А ведь они — очень известный писатель и танцовщица, принужденная осваивать линотип, вступив в ряды пролетариата, — поначалу принадлежали к одному и тому же кругу парижских эмигрантов, даже ходили по одним и тем же улицам, потому что жили совсем рядом, в Пасси. Василевские снимали квартиру недалеко от станции метро, на рю дез-О, стандартно обставленную, без центрального отопления, но все равно казавшуюся уютной — особенно по сравнению с номером в скверной гостинице, куда пришлось перебраться, когда кончились деньги, на которые печатались «Свободные мысли». Толстые обосновались на улице Ренуар, в старом доме, где даже не было электричества. Горели газовые рожки, а лифт, по воспоминаниям Ф. Крандиевского, пасынка писателя, был устроен так: трос, пропущенный через дыру в полу и уходящий наверх через отверстие в крыше, — тянешь сверху вниз, и кабина приходит в движение.
Пасси считался аристократическим районом. Здесь было много старинных домов, не совсем комфортабельных, зато помнящих многое и о многих. Пышно разросшиеся сады спускались к Сене, на противоположном берегу взлетала к небесам воздушная Эйфелева башня. Русские парижане особенно любили эти места. Зинаида Гиппиус вспоминает, как, уезжая в 1906 году в первую свою эмиграцию — из-за антиправительственных статей, которые Мережковский печатал во время волнений и беспорядков, — они воображали, что подыщут себе квартиру непременно в Пасси. И расстроились, когда подходящая квартира оказалась в другом квартале — Отей, на рю Теофиль Готье, в недавно отстроенном доме. Башня и громадное колесо на ней, оставшееся от всемирной выставки, были, правда, хорошо видны из их прихожей.
Толстые прожили в Пасси полтора года. Здесь был создан почти весь первый вариант «Сестер», впоследствии переделанный[1] (точнее было бы сказать: изуродованный) автором, который придал своей картине надлежащий идейный колорит: одного из двух главных героев сделал без пяти минут большевиком, а другого заставил ускоренным темпом двигаться в том же направлении. Продолжал свой роман он уже в СССР, обложившись книжками с «единственно верной» оценкой Гражданской войны. А заканчивал его в конце 30-х, перед этим отметившись подхалимской повестью «Хлеб», где, захлебываясь от восторга, прославлял Сталина (время для этого было выбрано самое подходящее, 1937 год).
Про свою эмигрантскую жизнь и людей, с которыми он в ту пору соприкасался, академик и сталинский лауреат вспоминал неохотно, редко. А если вспоминал, то непременно с ядом, приправленным клеветой. Бунина, получившего Нобелевскую премию, назвал после их случайной встречи в парижском кафе ужасно измельчавшим, опустившимся писателем. Мережковского в устных рассказах изображал тараканом с длинными усами, а Гиппиус — глистой.

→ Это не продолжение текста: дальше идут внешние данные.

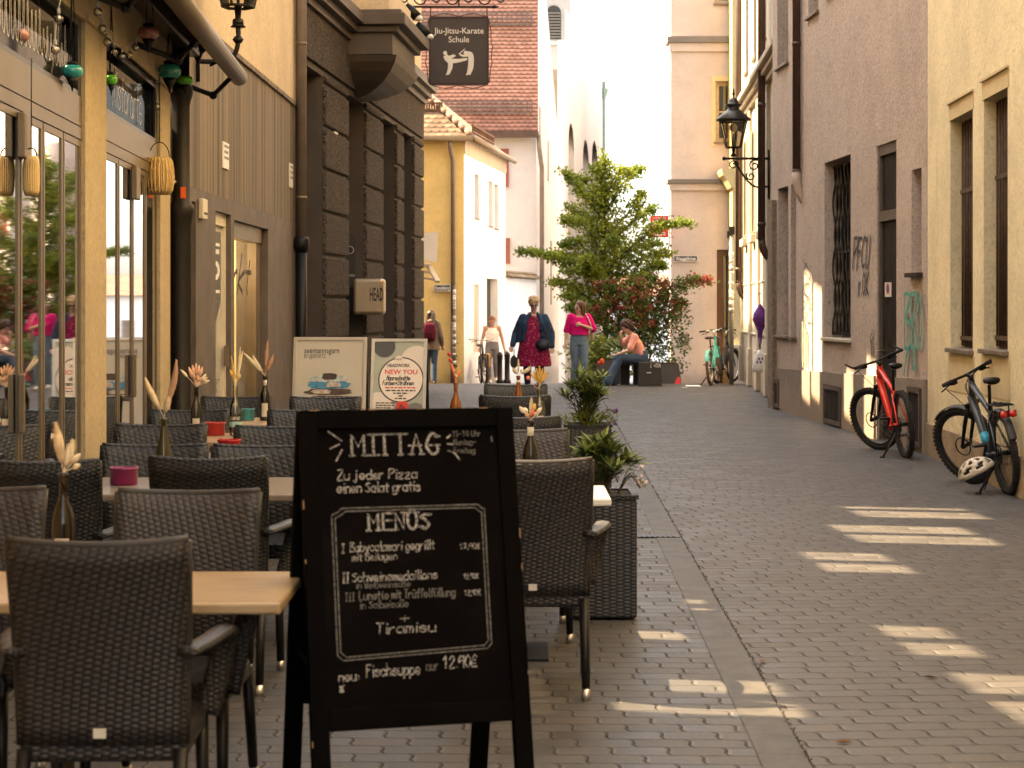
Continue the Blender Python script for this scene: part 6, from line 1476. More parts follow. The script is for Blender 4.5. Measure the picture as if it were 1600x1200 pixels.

Природа отомстила графу за нечистоплотность, превратив писателя с большим дарованием в импотента от литературы, напрасно силившегося вдохнуть какую-то жизнь в свою пьесу об Иване Грозном, где (опять ко времени — 1943 год) прославляется тиранство, без которого не бывает великих правителей, тем более в России.
В Россию Толстые и Василевский возвращались через Берлин, где они оба активно участвовали в газете «Накануне», которая все откровеннее выказывала просоветскую ориентацию. Во главе ее стоял профессор права Ю. В. Ключников, колчаковский управляющий иностранными делами и недавний парижанин. Граф и Василевский принадлежали к числу основных сотрудников. Дело шло о признании большевиков «единственной в реальном плане властью… которая выступает в защиту России от порабощения и разграбления», — так утверждал Ал. Толстой в наделавшем шума «Открытом письме Н. В. Чайковскому», которое появилось 14 апреля 1922-го. Фактически готовилось покаяние и возвращение: как сразу заподозрили люди, знавшие графу истинную цену, — с целью использовать выгоды своего положения перебежчиков, в которых для пропагандистских целей нуждался большевистский режим. Граф в житейском смысле рассчитал правильно: режим дал ему все, к чему стремилась душа, жаждавшая благ. Василевскому, Ключникову фортуна не улыбнулась, оба сгинули в годы большого террора.